Disruptive business model for telephony

@martingeddes believes that "voice telephony is a market full of potential for the service providers, applications developers and innovators, and full of promise for both end customers and upstream business organisations such as contact centre operations" (New business model aims to bring voice back, BT plc Innovation).

"What would really be disruptive is the complete turning upside down of the telephony business model."

Martin identifies three key challenges, which roughly correspond to the three asymmetries identified by Philip Boxer and myself in Metropolis and SOA Governance (Microsoft Architecture Journal, July 2005).

Martin's first challenge is how users connect. “In the case of contact centres, traditional outbound calling can be unproductive for agents with an average of around fifty per cent of an agent’s time being spent on useful calls.”
The third asymmetry requires separating out the different contexts of use
Martin's second challenge is how upstream business and end-users interact. “This is where we would need to integrate our understanding of the customer with what the upstream organisation wants to do to interact with them. Small, network and applications-based intelligent telephony improvements that enable this to happen could lead to profitable interactions for businesses and better experiences for end-customers.” The second asymmetry requires separating out business models that can organize supply from the solutions that are on offer.
Martin’s final challenge relates to how transactions will work. “The key here is developing and implementing intelligent telephony services.”The first asymmetry involves separating out technology from the supply of specific products.

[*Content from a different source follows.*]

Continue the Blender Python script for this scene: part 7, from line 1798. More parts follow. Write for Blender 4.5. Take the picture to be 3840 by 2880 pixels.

To become better at capturing asymmetric forms of demand, an organization such as BT needs leadership that will enable it to do two things:
  • Take power to the edge of the organization: The people at the edge of the organization with the relationship to the asymmetric demand must be able to organize the business model they need to capture that demand. 
  • Develop an agile infrastructure: providing business services that can be orchestrated and composed at the edge in response to the particular forms of demand they are targeting. This then allows the supply-side of a business to extract economies of scale or scope when providing support across multiple business models.